Here's an example of the "auteur" at work. Black Panther is about the high-tech wizardry of a blacks-only idyllic area/country called Wakanda. Despite being happy, wealthy and peaceful, the Wakandans raise giant rhino-beasts that can be armored and used in combat. Great idea, except it's a complete rip-off from J.R.R. Tolkien's Lord of the Rings, where villainous Orcs ride into the fray atop colossal bloodthirsty wolves called Wargs. The terrifying dog-beasts make sense in the context of Middle Earth, where arrows, swords and magic spells define state-of-the-art weaponry. But why would the advanced civilization of Wakanda, (with its pulse beam weapons, holographic camou, and space ships) depend on lumbering odd-toed ungulates in battle? They wouldn't. It's nonsense enough to make Kurosawa and Kubrick soylent green.
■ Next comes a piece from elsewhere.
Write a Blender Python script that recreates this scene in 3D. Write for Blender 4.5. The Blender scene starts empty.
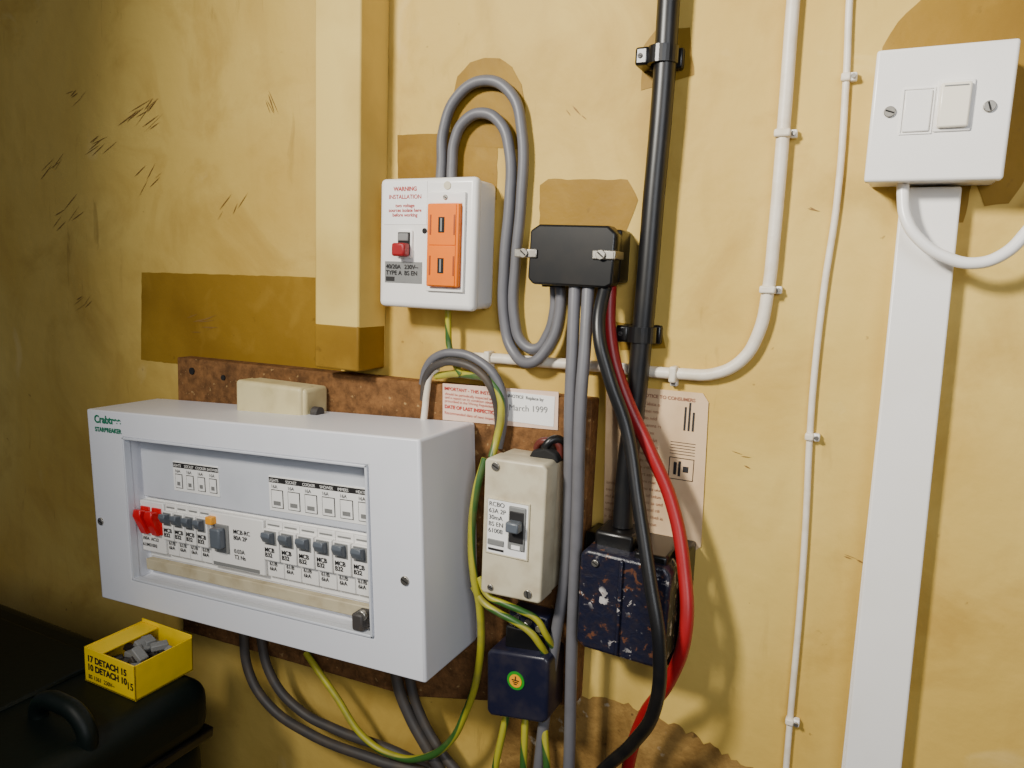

But in the empire of lame critics, The Atlantic's Christopher Orr somersaults to first place, stating: "The arguments Black Panther undertakes with itself are central to its architecture, a narrative spine that runs from the first scene to the last."

How much did this fool get bribed to write such lobotomized drivel? The film is a $200 million cartoon, not a steel-cage match between Heidegger and Socrates. Mr. Orr's so-called "arguments" are this: a new king must be appointed (and anointed) in a sophisticated space-age civilization hidden beneath the holographic veneer of the worst third world shithole on the planet (the film's premise, not mine). Not a queen, a king. Not a transgender MTV spokes-mammal with polyamorous nips the size of Pygmy babies and/or Watusi spearheads, but a king. Feminists, where art thou? It's enough to make Rachel Maddow switch to a straight razor to keep her stache in shape!

Needless to say, and keeping with the revolutionary nature of this myth-busting monstrosity, the new Wakanda lord's ascension requires hand-to-hand combat, a few Busby Berkeley-meets-Zulu dance numbers, faerie dust, a tree full of afterlife panthers, murder, death, a by-the-numbers car chase scene, a cardboard cut out of a space fighter dog fight, evil honkies, wise tribal elders, street scenes akin to a peaceful farmer's market run by benevolent Black Lives Matter functionaries, and a Korean mama-san casino scene. (Because, you know, we've never seen a roulette wheel or high stakes poker game in a studio movie before.)

The acting is also wooden and evocative of dust mites floating in a DMV lobby, save for the comparatively enjoyable arch villain, played by Michael B. Jordan from The Wire. Jordan's character goes by the subtle name of "Erik Killmonger." Fritz Lang is no doubt twisting with envy in his grave.

Speaking of lovingly-crafted PC scenes that strangle themselves in masturbatory cliché, the movie opens on kids playing basketball in Oakland. And like a fine example of Stalinist propaganda, it closes on the same patch of squalid asphalt, now fragrant with the possibility that the invisible kingdom of Wakanda will ride to the rescue on spaceships and horned beasts, to grow flowers in the urban desert. A noble aspiration, but told with all the subtlety and artifice of a half-built freeway onramp reaching, armless, towards the desperate embrace of L.A.'s exhaust-choked 405.

What makes Wakanda special and highly evolved? It has vast deposits of a super mineral called "Vibranium," which can power rockets, grow crops, provide endless clean energy, and also keep the kingdom hidden from whitey's prying eyes. A few years ago James Cameron used something called "Unobtanium" as the miracle tonic in a little blockbuster called Avatar. This is what passes in the mainstream for the work of an auteur these days.

Where's Superman when we need him?

2 Comments

  1. Jena-Auerstedt March 12, 2018

    So, like . . . two stars out of four?

  2. Zack Anderson Post author | March 12, 2018

    More like a thimble of fish spittle out of an ocean of reality show tears.